La intensidad de las narraciones de Iris Murdoch tiene difícil parangón en la novelística contemporánea. Cómo aúna meditación con acción es algo que tampoco admite muchas comparaciones, al menos en el nivel que ella alcanza. Podrá discutirse la validez de algunos elementos de sus historias, pero el desarrollo de las tramas es impecable, inmejorable. Si rechazamos lo superficial, veremos que en novelas como esta hay una inteligencia fuera de lo normal, una plasmación de ideas en personajes e historia que remite a los clásicos más antiguos, los que nunca pasarán de moda, los que inventaron el contar entretenido y el narrar con peso y sin gravedad en palabras escritas. Iris Murdoch es un gigante entre autores importantes, medianos o inocuos, entre merecedores del Nobel y del aplauso del público y de la crítica, entre los más destacados y los más señalados para perdurar. Por eso, la lectura de cada una de sus novelas es para mí un acontecimiento.
El hijo de las palabras está contada en primera persona por alguien que ha malogrado su juventud y el principio de la edad madura por un error cometido en el pasado del que nunca ha podido desprenderse, desengancharse, como otros lo harían de un pegajoso espino. Pesa sobre su conciencia haber viajado demasiado deprisa en un coche y haberlo estrellado con el triste resultado irremediable de una muerte que nunca debió de producirse: mató sin querer a la mujer de su mejor amigo, con la que mantenía una relación amorosa. Se destruye después él a sí mismo negándose todo deseo y entregándose a la compañía y el cuidado de su hermana, una débil y fea seguidora fiel que lo quiere más que a nadie en el mundo y que aspira a ser feliz a su lado, no con otro hombre.
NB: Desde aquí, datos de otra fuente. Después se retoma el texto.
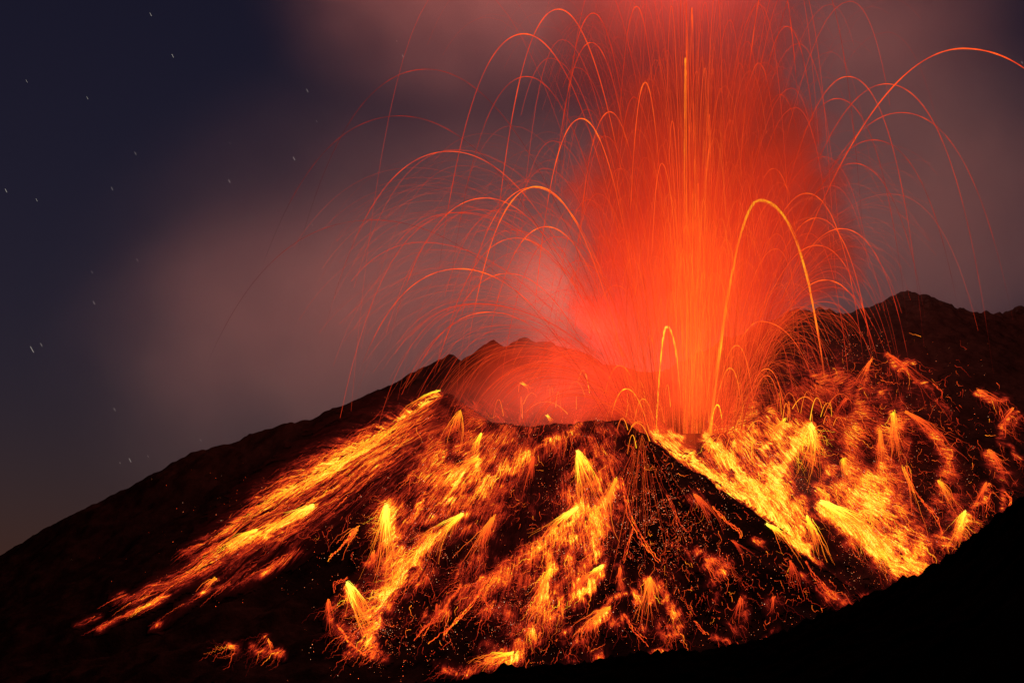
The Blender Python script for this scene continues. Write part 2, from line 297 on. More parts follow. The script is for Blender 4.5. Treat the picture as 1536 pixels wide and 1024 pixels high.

Con este punto de partida, Murdoch plantea una drama que no tiene miedo a rozar el melodrama, a recurrir a los engaños amorosos, los encuentros clandestinos y la tragedia y que roza lo increíble sin desfallecer jamás, sin darnos gato por liebre, sino, por el contrario, alta, altísima literatura sustentada en un dominio mayúsculo del arte narrativo que lo abarca todo: la creación de personajes, el equilibrio de lo dicho y lo callado, el deslizamiento prodigioso en el mar de atracciones y repulsas que dominan las vidas de los implicados en el drama, la inserción de las meditaciones más oportunas y sabias que, desde Sartre, se han visto en la novela que no es de tesis ni simula ser novela siendo solo ensayo filosófico.
Dejando de lado lo fácilmente transitable, lo epidérmico, lo fácilmente conductual, Iris Murdoch hace verdadera novela, arte novelístico sumo que brilla en una adjetivación de alta perfección y somero derroche deslumbrador, se arriesga a no acudir a los tópicos ni a las caracterizaciones simples y profesa la fe del novelista que cree en lo complejo, en lo trascendente de su tarea creativa y no se arredra ante los desafíos enormes que plantea escribir novelas cuando tantas novelas se han escrito ya. Ni mucho menos: si hubiera que ir tirando por la borda en un viaje que requiere muy poco peso los objetos que no son imprescindibles, las novelas que no ayudarán a vivir, sin duda El hijo de las palabras no caería al mar del olvido arrojado por nuestras manos y nuestra memoria, porque pocas voces han hablado con tanto tino del olvido y del rencor, de la presencia y la ausencia de Dios, de la soledad y del destino y de la casualidad y del eterno retorno.